-- start Entries supplied --

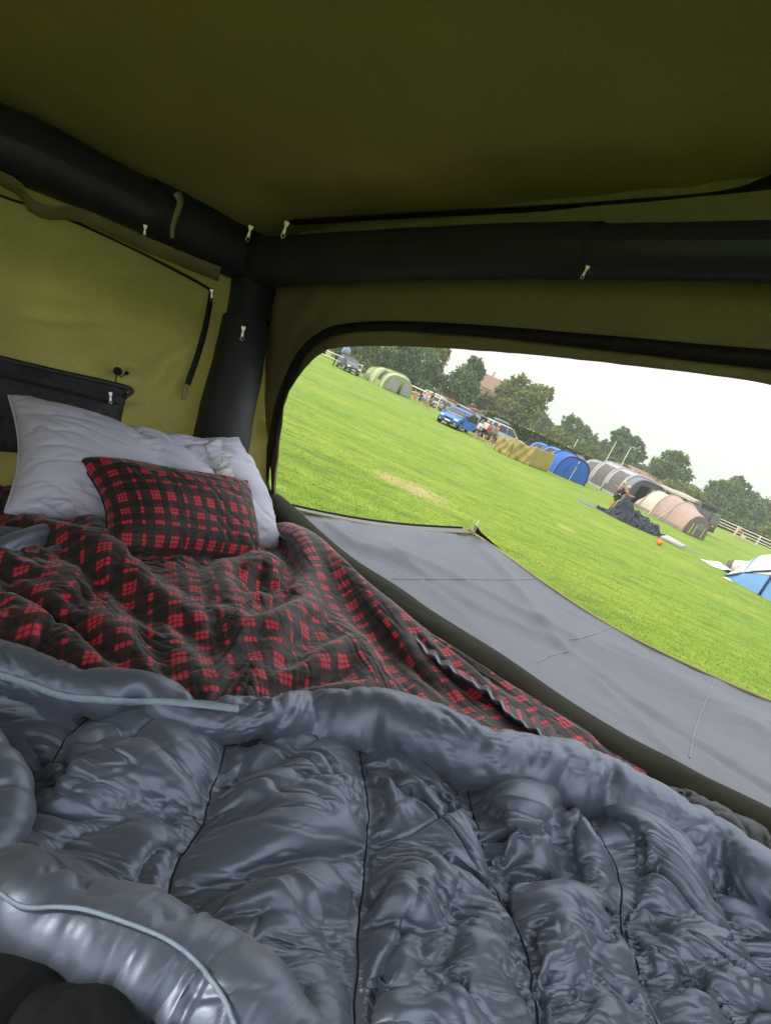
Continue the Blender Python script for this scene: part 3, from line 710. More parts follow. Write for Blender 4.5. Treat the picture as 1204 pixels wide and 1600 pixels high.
# ---- pillows
def pillow(name, corners, thick, mt, seed, label, bow=(0, 0, 0, 0), n=129, slack=1.05, uvs=(.7, .5), pex=.5):
    u, v = np.meshgrid(np.linspace(0, 1, n), np.linspace(0, 1, n), indexing='xy')
    c_ = [np.array(c) for c in corners]; U_ = u[..., None]; V_ = v[..., None]
    P = (c_[0]*(1-U_)+c_[1]*U_)*(1-V_)+(c_[3]*(1-U_)+c_[2]*U_)*V_
    mid = sum(c_)/4
    # concave edges
    du = (c_[1]-c_[0]); dv = (c_[3]-c_[0])
    P = P+dv*(bow[0]*np.sin(u*math.pi)*(1-v))[..., None]-dv*(bow[2]*np.sin(u*math.pi)*v)[..., None]
    P = P+du*(bow[3]*np.sin(v*math.pi)*(1-u))[..., None]-du*(bow[1]*np.sin(v*math.pi)*u)[..., None]
    nrm = np.cross(du, dv); nrm /= np.linalg.norm(nrm)
    if nrm@(CAM-mid) < 0: nrm = -nrm
    prof = (np.clip((1-(2*u-1)**4)*(1-(2*v-1)**4), 0, 1))**pex
    pn = np.zeros((n, n)); pn[0] = pn[-1] = 1; pn[:, 0] = pn[:, -1] = 1
    w1 = noise2(u*3, v*3, seed, fmin=.5, fmax=2); S1 = np.full((n, n), slack)+.02*w1
    fr = relax(P+nrm*(thick*prof)[..., None], pn, S1, S1, press=.00008, up=nrm, seed=seed, iters=(50, 60, 60, 60), jitter=.006, bend=.07)
    fr = creases(fr, .005 if 'white' in name else .002, seed+500, ref=nrm, dens=.4, mask=np.clip(prof*2, 0, 1), layers=((.22, .045, .1), (.16, .035, .6), (.10, .025, -.3)))
    bk = P-nrm*(thick*.7*prof)[..., None]
    H = n; me = bpy.data.meshes.new(name); idx = np.arange(H*H).reshape(H, H); ib = idx+H*H
    q1 = np.stack([idx[:-1, :-1], idx[:-1, 1:], idx[1:, 1:], idx[1:, :-1]], -1).reshape(-1, 4)
    q2 = np.stack([ib[:-1, :-1], ib[1:, :-1], ib[1:, 1:], ib[:-1, 1:]], -1).reshape(-1, 4)
    allv = np.vstack([fr.reshape(-1, 3), bk.reshape(-1, 3)])-mid; qs = np.vstack([q1, q2])
    me.from_pydata(allv.tolist(), [], qs.tolist()); me.materials.append(mt)
    me.polygons.foreach_set('use_smooth', [True]*len(me.polygons))
    uvv = np.stack([u*uvs[0], (1-v)*uvs[1]], -1).reshape(-1, 2); uvv = np.vstack([uvv, uvv])
    l = me.uv_layers.new(name='UVMap'); l.data.foreach_set('uv', uvv[qs.reshape(-1)].reshape(-1).astype(np.float32)); me.update()
    r = empty(name, mid, 0, label, 'pillow')
    o = bpy.data.objects.new('pillow_cover', me); col.objects.link(o); o.parent = r
    pip = MB(); bd = [P[0, j] for j in range(n)]+[P[i, -1] for i in range(1, n)]+[P[-1, j] for j in range(n-2, -1, -1)]+[P[i, 0] for i in range(n-2, -1, -1)]
    pip.tube([b-mid for b in bd], .0035, 6, cap=False); pip.build('pillow_seam', mt if name != 'plaid_pillow' else M['black'], r, smooth=True)
    return r, fr, mid
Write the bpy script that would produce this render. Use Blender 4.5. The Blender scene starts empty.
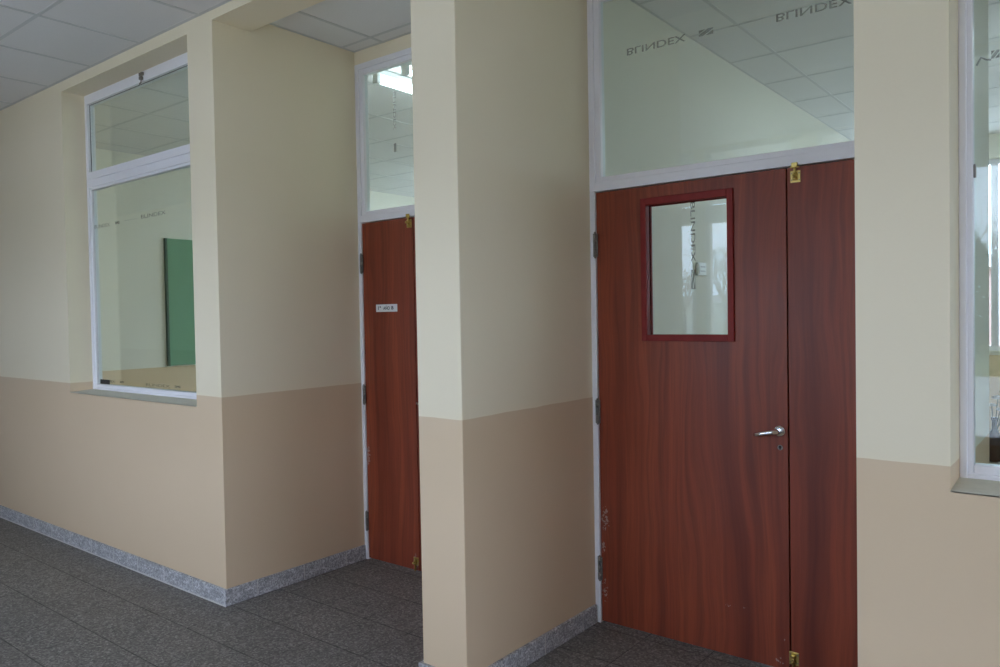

-- end Entries supplied --

In the listing above, find the lines holding the word "scene" and copy them.

Continue the Blender Python script for this scene: part 3, from line 710. More parts follow. Write for Blender 4.5. Treat the picture as 1204 pixels wide and 1600 pixels high.
Write the bpy script that would produce this render. Use Blender 4.5. The Blender scene starts empty.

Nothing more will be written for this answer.